SIMON: What kind of observances are planned today?

SHAPIRO: Local officials are trying to steer away from that political debate and more towards the cultural.

(SOUNDBITE OF REHEARSAL)

SHAPIRO: Scott, what you're listening to here is a rehearsal I sat in on it for a show that's going to take place just before midnight tonight. The theatrical director, Haris Pasovic, told me he's working with 300 performers from 12 countries I asked him what role artists should play at a moment like this and he said the artist always plays the same role - we entertain people and by entertaining people, we tell the truth, he said.

HARIS PASOVIC: The 20th century was the century of wars. And we want to send a message of a new beginning from Sarajevo from the same side, on the same date, 100 years later and that's the message of love.

UNIDENTIFIED GIRL: Sarajevo, Sarajevo, Sarajevo. (Foreign language spoken).

SHAPIRO: There are also movies as part of the commemoration. "Bridges of Sarajevo" had a red carpet premiere last night. This is a collection of short films, spanning 100 years in this city from the assassination of Archduke Ferdinand to the present day.

But this is all happening in a country with very dysfunctional government and high unemployment, where many people struggle just to get by. So plenty of locals question these fancy events. Even some artists are skeptical, like the music producer Edin Zubcevic.

EDIN ZUBCEVIC: We are people who celebrate, commemorate something and we are not able to get close to the reason to be happy and to celebrate.

SHAPIRO: So I put this question to Sarajevo's mayor, Ivo Komsic. In the last few days, I've spoken with many people in Sarajevo who say the 100 year anniversary has nothing to do with us. What we need is jobs and food. We don't need the Vienna Philharmonic. What do you say to those people?

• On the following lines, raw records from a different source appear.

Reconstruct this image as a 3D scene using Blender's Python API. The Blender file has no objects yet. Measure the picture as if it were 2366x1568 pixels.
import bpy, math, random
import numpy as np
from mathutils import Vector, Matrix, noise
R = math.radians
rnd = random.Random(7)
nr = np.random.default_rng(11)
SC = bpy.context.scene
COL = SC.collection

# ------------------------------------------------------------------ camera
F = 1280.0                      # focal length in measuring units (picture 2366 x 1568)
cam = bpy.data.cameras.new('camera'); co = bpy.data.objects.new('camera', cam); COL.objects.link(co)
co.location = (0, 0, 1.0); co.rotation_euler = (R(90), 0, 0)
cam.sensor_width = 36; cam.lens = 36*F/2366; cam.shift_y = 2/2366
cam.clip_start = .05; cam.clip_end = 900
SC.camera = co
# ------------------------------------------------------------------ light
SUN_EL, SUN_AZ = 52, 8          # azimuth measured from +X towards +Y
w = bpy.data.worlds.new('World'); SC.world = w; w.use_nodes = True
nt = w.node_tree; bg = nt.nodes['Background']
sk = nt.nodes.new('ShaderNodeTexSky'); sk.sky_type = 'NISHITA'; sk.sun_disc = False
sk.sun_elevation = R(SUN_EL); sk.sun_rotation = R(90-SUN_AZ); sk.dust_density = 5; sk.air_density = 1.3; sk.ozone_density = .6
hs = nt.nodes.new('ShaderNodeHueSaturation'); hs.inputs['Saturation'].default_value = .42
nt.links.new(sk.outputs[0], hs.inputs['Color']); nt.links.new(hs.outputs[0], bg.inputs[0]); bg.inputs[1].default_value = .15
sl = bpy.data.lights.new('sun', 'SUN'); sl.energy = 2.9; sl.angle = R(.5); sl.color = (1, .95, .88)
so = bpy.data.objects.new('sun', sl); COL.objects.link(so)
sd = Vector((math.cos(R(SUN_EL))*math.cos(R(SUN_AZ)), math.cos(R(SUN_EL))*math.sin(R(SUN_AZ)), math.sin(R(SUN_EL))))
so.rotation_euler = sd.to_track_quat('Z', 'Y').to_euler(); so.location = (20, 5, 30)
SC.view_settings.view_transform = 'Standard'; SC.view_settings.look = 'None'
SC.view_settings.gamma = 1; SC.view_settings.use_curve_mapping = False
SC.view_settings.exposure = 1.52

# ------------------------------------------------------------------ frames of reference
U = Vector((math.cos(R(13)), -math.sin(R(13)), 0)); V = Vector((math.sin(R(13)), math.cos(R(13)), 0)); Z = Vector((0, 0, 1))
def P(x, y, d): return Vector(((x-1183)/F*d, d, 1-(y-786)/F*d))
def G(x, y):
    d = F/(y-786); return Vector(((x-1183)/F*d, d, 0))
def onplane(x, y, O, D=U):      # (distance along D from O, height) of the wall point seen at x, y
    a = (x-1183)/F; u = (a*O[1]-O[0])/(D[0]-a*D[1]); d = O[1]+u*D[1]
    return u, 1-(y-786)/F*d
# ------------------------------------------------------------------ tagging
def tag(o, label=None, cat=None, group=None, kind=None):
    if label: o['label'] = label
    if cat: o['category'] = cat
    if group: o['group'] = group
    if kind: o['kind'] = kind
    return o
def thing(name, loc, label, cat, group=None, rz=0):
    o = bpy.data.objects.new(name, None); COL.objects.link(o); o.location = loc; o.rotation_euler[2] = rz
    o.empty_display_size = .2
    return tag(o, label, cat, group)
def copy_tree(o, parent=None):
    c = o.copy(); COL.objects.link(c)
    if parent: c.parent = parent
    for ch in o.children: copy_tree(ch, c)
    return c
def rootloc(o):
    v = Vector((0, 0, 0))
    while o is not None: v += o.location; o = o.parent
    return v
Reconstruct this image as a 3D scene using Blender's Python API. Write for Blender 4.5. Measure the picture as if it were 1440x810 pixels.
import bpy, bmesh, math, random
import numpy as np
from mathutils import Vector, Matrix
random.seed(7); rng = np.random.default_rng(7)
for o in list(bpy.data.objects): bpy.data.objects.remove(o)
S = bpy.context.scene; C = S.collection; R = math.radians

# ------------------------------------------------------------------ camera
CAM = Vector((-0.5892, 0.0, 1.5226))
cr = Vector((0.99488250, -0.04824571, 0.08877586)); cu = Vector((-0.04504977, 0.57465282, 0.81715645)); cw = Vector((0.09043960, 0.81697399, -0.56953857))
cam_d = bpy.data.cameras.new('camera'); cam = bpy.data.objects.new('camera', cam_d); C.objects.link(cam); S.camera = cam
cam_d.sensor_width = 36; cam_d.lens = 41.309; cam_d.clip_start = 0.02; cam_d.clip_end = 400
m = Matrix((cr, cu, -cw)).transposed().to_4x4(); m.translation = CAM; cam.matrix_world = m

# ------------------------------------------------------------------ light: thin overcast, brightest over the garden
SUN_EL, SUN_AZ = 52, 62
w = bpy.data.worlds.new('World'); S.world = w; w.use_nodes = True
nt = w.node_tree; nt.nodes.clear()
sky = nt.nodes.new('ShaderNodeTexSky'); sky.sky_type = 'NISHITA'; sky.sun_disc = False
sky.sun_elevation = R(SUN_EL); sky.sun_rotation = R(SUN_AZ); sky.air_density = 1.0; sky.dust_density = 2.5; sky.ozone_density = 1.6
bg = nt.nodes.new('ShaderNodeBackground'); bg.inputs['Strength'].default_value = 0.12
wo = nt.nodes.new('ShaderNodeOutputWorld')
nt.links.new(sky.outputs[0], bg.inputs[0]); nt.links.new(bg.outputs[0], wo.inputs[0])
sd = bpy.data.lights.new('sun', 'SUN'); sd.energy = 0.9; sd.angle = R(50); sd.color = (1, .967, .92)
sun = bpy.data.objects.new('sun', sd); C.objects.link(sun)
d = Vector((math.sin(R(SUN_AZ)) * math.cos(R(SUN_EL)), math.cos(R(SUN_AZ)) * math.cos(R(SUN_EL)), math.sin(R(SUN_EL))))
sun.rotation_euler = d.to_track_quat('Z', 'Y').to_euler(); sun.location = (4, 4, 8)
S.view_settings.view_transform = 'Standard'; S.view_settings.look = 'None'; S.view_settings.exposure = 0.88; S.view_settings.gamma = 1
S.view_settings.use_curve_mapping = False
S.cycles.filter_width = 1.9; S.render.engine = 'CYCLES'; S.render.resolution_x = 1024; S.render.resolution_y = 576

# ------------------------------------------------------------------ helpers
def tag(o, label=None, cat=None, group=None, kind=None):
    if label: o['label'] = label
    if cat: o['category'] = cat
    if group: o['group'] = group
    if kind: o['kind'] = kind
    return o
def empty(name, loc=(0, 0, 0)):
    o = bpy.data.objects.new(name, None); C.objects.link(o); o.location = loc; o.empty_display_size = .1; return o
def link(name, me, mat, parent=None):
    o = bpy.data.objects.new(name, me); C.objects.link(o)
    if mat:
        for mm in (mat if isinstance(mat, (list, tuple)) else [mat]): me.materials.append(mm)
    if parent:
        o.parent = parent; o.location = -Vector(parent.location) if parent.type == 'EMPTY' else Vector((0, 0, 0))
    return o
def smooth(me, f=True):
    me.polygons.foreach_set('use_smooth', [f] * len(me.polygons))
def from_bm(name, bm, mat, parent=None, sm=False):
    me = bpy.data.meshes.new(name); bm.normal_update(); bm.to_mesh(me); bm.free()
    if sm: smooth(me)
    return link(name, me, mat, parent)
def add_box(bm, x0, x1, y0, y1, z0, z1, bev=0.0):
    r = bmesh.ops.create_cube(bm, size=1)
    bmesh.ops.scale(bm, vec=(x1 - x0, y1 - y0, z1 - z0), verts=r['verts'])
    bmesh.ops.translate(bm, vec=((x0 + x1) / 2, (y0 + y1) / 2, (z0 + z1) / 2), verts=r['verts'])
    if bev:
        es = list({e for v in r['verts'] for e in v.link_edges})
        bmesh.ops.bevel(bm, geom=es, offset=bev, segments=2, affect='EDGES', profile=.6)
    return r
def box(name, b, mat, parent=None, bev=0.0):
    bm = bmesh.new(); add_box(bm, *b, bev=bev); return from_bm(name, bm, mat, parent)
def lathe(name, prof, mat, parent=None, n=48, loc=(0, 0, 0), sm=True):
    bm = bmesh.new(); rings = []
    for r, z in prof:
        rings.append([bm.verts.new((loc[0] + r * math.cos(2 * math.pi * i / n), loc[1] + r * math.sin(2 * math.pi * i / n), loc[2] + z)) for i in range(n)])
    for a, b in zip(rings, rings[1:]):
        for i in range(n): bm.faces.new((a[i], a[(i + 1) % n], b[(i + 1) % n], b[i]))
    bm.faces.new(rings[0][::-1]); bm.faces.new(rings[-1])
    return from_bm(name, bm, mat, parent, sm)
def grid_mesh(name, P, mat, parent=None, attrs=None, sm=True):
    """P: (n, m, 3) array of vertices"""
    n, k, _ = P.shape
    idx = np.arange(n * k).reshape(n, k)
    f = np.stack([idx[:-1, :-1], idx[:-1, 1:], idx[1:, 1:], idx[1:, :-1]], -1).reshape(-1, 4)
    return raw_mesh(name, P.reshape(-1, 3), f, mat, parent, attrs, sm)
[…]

IVO KOMSIC: (Foreign language spoken).

SHAPIRO: This the first time I heard something like this, he said. And I'm not a person who drives around in a car. I walk around this city and speak with people and nobody says that.

He told me people are thrilled with everything that's going on. He said most of the pictures from Sarajevo over the last 100 years are suffering and in pain, and now he wants the world to have different pictures of the city.

SHAPIRO: This is an art exhibition in a mostly abandoned underground shopping mall. It's 100 posters commemorating the 100th anniversary of the shot that triggered World War I. One says happy anniversary and it has a champagne bottle but instead of a cork popping out of the bottle, it's a bullet.

Many of these posters reference not only World War 1 100 years ago, but the Balkan war that ended just about 20 years ago. One poster says, simply, Sarajevo and the dot on the J is a blood spatter.

SIMON: All right. The siege of Sarajevo is a much bigger event at the minds of Sarajevans than this anniversary in a sense, isn't it?

SHAPIRO: Absolutely. Even 20 years after the end of the war, so many people I spoke with said this is a city where everyone has PTSD - post-traumatic stress disorder. And they mean that in a literal way. You walk around Sarajevo and you see these immense, beautiful graveyards. And when you start walking through, you see that every gravestone has a death date between 1992 and 1995.

I'm reminded of the William Faulkner quote, the past is never dead, it's not even past. There is such a through line between what happened 20 years ago and what's happening today, and it is all layered on top of itself here in the streets of Sarajevo.

SIMON: NPR's Ari Shapiro. Thanks so much for being with us.